É sobre os corpos-territórios das mulheres que recai as violências mais extremas do Des-envolvimento, significa que a presença de empreendimentos como mineração, Parques Eólicos, Agrohidronegócio, Portos e outros, com sua ação destruidora sobre os territórios, afeta com maior impacto a vida das mulheres. Além de retirar as possibilidades das economias comunitárias, por se tratar de um modelo predatório, incompatível com os modos de vida camponesa, promove o adoecimento físico e psicológico das populações do lugar, principalmente das mulheres, como afirma Baster (2018), “elas, ao verem destruído seu local de habitação e trabalho carregam consigo a dor e a angústia das crianças que estão sob sua responsabilidade […]” e diz mais, esses projetos de desenvolvimento, amparados pelo Estado, são “um jeito de se desenvolver, baseado no sofrimento de mulheres”.
Corroborando com estas afirmações, a memória das violências e sofrimentos surgidos com os processos de desterritorialização provocados pela mineração em Jacobina permeia pelo menos metade da vida de dona Judite, atualmente, com 114 anos de idade. A mesma nasceu no dia 12 de fevereiro de 1905, no entanto, só foi registrada tempos depois, constando uma diferença de sete anos na data do seu registro de nascimento.
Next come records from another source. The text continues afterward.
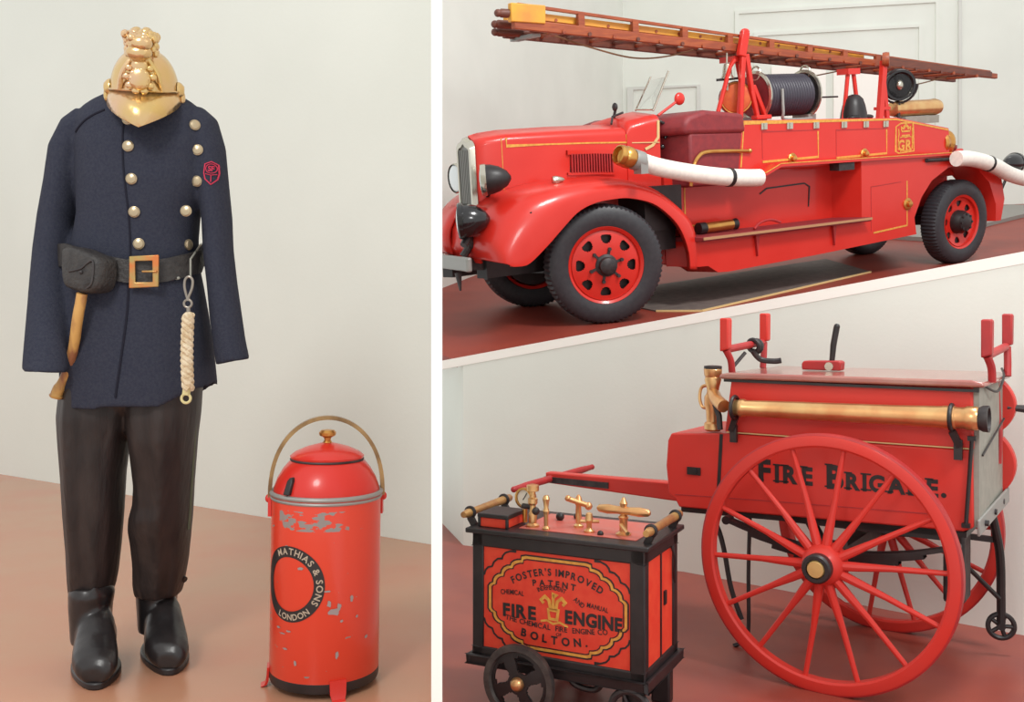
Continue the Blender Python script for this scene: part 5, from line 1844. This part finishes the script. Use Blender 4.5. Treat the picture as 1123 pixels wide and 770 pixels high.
# black ring transfer with its maker's lettering, wrapped on the body
rc_z = EYE - (627 - 340) * k_ - LZ
tc_ = radians(-90) - .50
def wrap(p, q, h):
    a = tc_ + p / RB
    r = RB * 1.0 + .0005 + h
    return (r * cos(a), r * sin(a), rc_z + q)
m = MB()
n = 72
ro, ri = .090, .064
rows = []
for k in range(n + 1):
    t = 2 * pi * k / n
    rows.append([V(wrap(r * cos(t), r * sin(t), .0006)) for r in (ri, ri + .4 * (ro - ri), ri + .7 * (ro - ri), ro)])
m.sheet(rows)
bd_ = X_('maker_band', m, M['black'])
m = MB()
letters(m, 'MATHIAS & SONS', .022, arc_at(0, 0, .0705, radians(42)), wrap, gap=.10, bold=.02, t=.0014)
letters(m, 'LONDON', .020, arc_at(0, 0, -.0845, radians(-80)), wrap, gap=.16, bold=.02, t=.0014)
X_('lettering', m, mat('worn_silver_letters', (176, 160, 140), .6), bd_)
# bare patches where the enamel has flaked
tin = mat('bare_tin', (156, 144, 142), .5, .2)
def patch(m, p0, q0, w, h, seed):
    rnd = random.Random(seed)
    n = 12
    c = V(wrap(p0, q0, .0008))
    ringp = []
    for k in range(n):
        t = 2 * pi * k / n
        f = rnd.uniform(.6, 1.1)
        ringp.append(V(wrap(p0 + w * f * cos(t), q0 + h * f * sin(t), .0008)))
    b = len(m.v)
    m.v += [tuple(c)] + [tuple(v) for v in ringp]
    m.f += [(b, b + 1 + k, b + 1 + (k + 1) % n) for k in range(n)]
for i, (p, q, w, h) in enumerate(((.112, -.062, .016, .010), (.124, -.050, .005, .010), (.10, -.042, .006, .009), (.097, -.012, .009, .003), (.155, -.035, .005, .008), (.13, -.085, .004, .004), (.00, -.112, .010, .003), (-.02, -.12, .012, .002), (-.01, -.155, .009, .003), (.02, -.185, .004, .008), (.12, -.165, .005, .010), (.20, -.135, .006, .005), (.03, .040, .010, .004), (.17, -.08, .004, .004), (-.035, -.108, .008, .003))):
    m = MB()
    patch(m, p, q, w, h, i + 1)
    X_('bare_patch', m, tin)
# feet
for a in (-66, -168, -290):
    t = radians(a)
    d, n_ = V((cos(t), sin(t), 0)), V((-sin(t), cos(t), 0))
    m = MB()
    m.loft([[d * (RB * f + o) + n_ * w * s + V((0, 0, z)) for o, s in ((0, -1), (.006, -1), (.006, 1), (0, 1))] for f, z, w in ((.99, zb + .012, .020), (1.0, zb - .02, .019), (1.03, .004, .016), (1.10, 0, .016))])
    X_('foot', m, M['red'], ang=30)
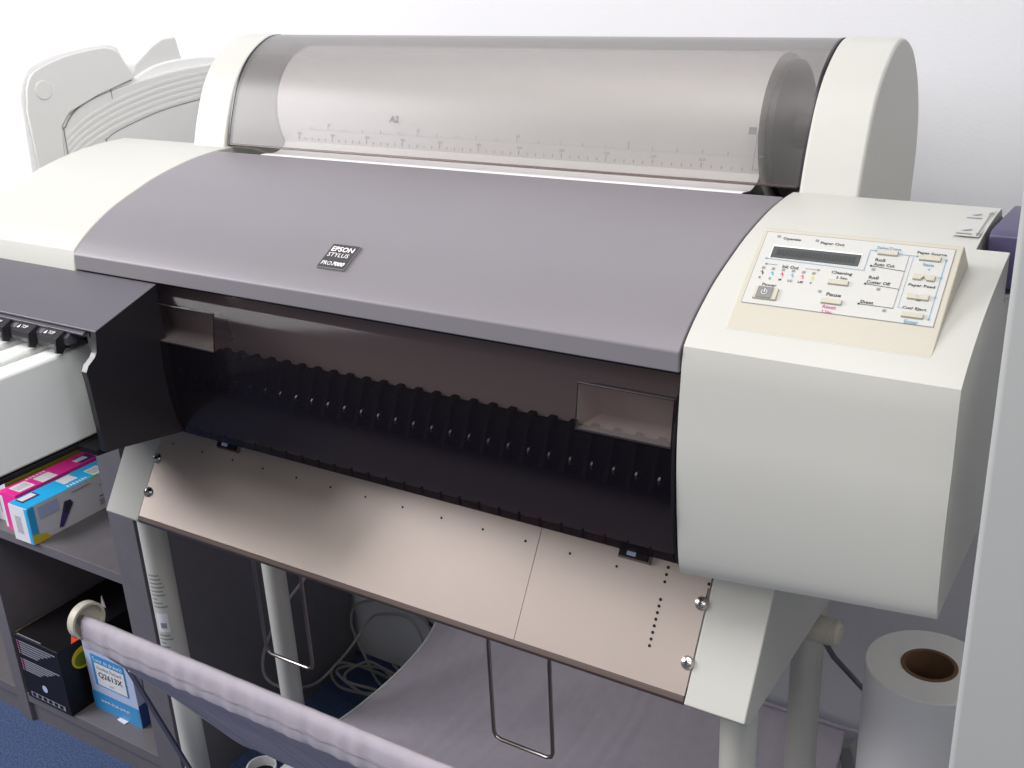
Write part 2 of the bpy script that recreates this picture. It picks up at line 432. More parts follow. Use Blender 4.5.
# ------------------------------------------------------------ the large format printer
PR = thing('large_format_printer', 'wide beige and grey roll-fed plotter on a stand, filling the picture', 'printer', (-.35, .25, .80))
topc = [(0, 0), (.012, .0095), (.032, .0215), (.06, .0345), (.1, .0475), (.13, .0555), (.176, .0635), (.216, .0665)]
prof = [(y, .99 + z) for y, z in spline(topc, 5)]
front = [(0.000, .7940), (-.005, .812), (-.010, .87), (-.010, .92), (-.003, .978)]
frontp = spline(front, 4)

# right housing (notch for the paper lever at its rear right)
b = B('putty')
fc = [p for p in prof if p[0] < .138]
b.prism(frontp + prof + [(.236, 1.0565), (.243, 1.048), (.44, .985), (.44, .80), (.2, .797)], .0005, .197)
for q in b.bm.verts:
    tt = q.co.x / .197
    if q.co.y < .03: q.co.y += tt * .0105 * min(1, max(0, (.992 - q.co.z) / .06))
    if q.co.z < .84: q.co.z += tt * .011 * (.84 - q.co.z) / .042
rh = b.obj('right_housing', PR)
cutter = B('putty').box(.1735, .25, .1385, .50, 1.008, 1.2).obj('cutter', PR)
bo = rh.modifiers.new('notch', 'BOOLEAN'); bo.operation = 'DIFFERENCE'; bo.object = cutter; bo.solver = 'EXACT'
bpy.context.view_layer.update()
me = bpy.data.meshes.new_from_object(rh.evaluated_get(bpy.context.evaluated_depsgraph_get()))
rh.modifiers.clear(); rh.data = me; bpy.data.objects.remove(cutter)
for q in me.polygons: q.use_smooth = True
me.set_sharp_from_angle(angle=math.radians(30))
bv = rh.modifiers.new('bevel', 'BEVEL'); bv.width = .0028; bv.segments = 3; bv.limit_method = 'ANGLE'; bv.angle_limit = math.radians(32); bv.harden_normals = True
# sticker on the notch edge
b = B('panel_label'); so = (.150, .156, 1.0508); sv = Vector((0, .070, .0060)).normalized()
b.rect(so, X, sv, .003, .0215, .0, .066, 'panel_label', .0012)
b.rect(so, X, sv, .0190, .0203, .006, .058, 'text_grey', .0015)
b.flat(so, X, sv, [(.0175, .055), (.0218, .055), (.0197, .062)], 'text_grey', .0015)
b.flat(so, X, sv, [(.0175, .008), (.0218, .008), (.0197, .001)], 'text_grey', .0015)
for q in (.042, .004):
    b.rect(so, X, sv, .004, .0155, q, q + .0022, 'text_grey', .0015)
    b.flat(so, X, sv, [(.006, q + .008), (.010, q + .007), (.014, q + .010), (.013, q + .013), (.009, q + .010)], 'text_grey', .0015)
b.obj('lever_sticker', PR, smooth=0, recalc=False)['label'] = 'white sticker with up and down arrow'
B('lever_purple').prism([(.160, 1.012), (.27, 1.012), (.27, 1.052), (.170, 1.056), (.162, 1.053)], .1775, .222).obj('paper_lever', PR, bevel=.002)

# left housing
b = B('putty')
b.prism(frontp + prof + [(.246, 1.0565), (.275, 1.050), (.44, .985), (.44, .80), (.2, .797)], -.90, -.7005)
b.obj('left_housing', PR, bevel=.0028, seg=3)

# inner chassis between the housings
B('black').prism([(.105, .815), (.43, .80), (.43, 1.015), (.26, 1.015), (.255, 1.015), (.21, 1.015), (.13, .985), (.11, .95)], -.6995, -.0005).obj('chassis', PR)

# grey lid
inner = [(y + .002, z - .004) for y, z in prof[3:]]
b = B('lid_grey')
b.prism([(-.004, .9690), (-.004, .986)] + prof + [(.2165, 1.050), (.21, 1.050)] + list(reversed([(y, z - .006) for y, z in prof if .012 < y < .205])) + [(.008, .9690)], -.6990, -.0012)
lid = b.obj('lid', PR, bevel=.0016, seg=3)
# badge
o = Vector((-.3715, .0165, 1.0042)); v = Vector((0, .0265, .0142)).normalized(); n = Vector(X).cross(v)
b = B('text_white')
b.frame_box(o, X, v, n, (-.0006, .0316), (-.0006, .0306), -.003, .0012, 'text_grey')
b.frame_box(o, X, v, n, (0, .031), (0, .030), .0, .0016, 'badge_dark')
b.text('EPSON', o, X, v, .0025, .0205, .026, .0062, 'text_white', .0018, bold=.02)
b.text('STYLUS', o, X, v, .0025, .0135, .0245, .0050, 'text_white', .0018)
b.text('PRO', o, X, v, .0025, .0025, .0115, .0050, 'text_white', .0018)
b.text('7000', o, X, v, .0150, .0025, .0140, .0050, 'text_white', .0018, bold=.03, shear=.2)
b.obj('model_badge', lid, smooth=0, recalc=False)['label'] = 'black name badge with white lettering'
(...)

Mulher parideira, teve 24 filhos e filhas, destes(as) apenas 8 sobreviveram até a idade adulta, 28 netos e netas, 33 bisnetos e bisnetas, 13 tataranetos e tataranetas. Além disso, dona Judite também foi uma das mais conhecidas parteiras da região que abrange as comunidades de Itapicuru, Jabuticaba e Canavieiras. Importante salientar que da comunidade de Canavieiras, hoje, existem apenas resquícios, registrando-se a presença de algumas famílias que retornaram, depois de 2010, quando 105 famílias foram arrancadas de seu lugar, devido a Barragem de Rejeitos da Mineradora Yamana Gold, construída a poucos quilômetros da comunidade.
A remoção de populações e até comunidades inteiras pela mineração em Jacobina, não começou com Canavieiras, desde o início das pesquisas, muitas famílias foram obrigadas a sair de suas terras, vendendo a preços baixos ou simplesmente abandonando suas áreas de plantio sem qualquer pagamento pela terra ou pelos benefícios existentes no local, devido as estratégias de expropriação utilizadas pela empresa, a exemplo da danificação de plantações com rejeitos da mina, perturbação cotidiana com riscos de acidentes com pedras removidas no processo de pesquisa-exploração, constantes situações de humilhação com revista aos moradores(as) que, após instalação da mina, tiveram acessos as suas áreas particulares ou de uso comum, monitorados, restringidos ou impedidos pela empresa (SILVA, 2015).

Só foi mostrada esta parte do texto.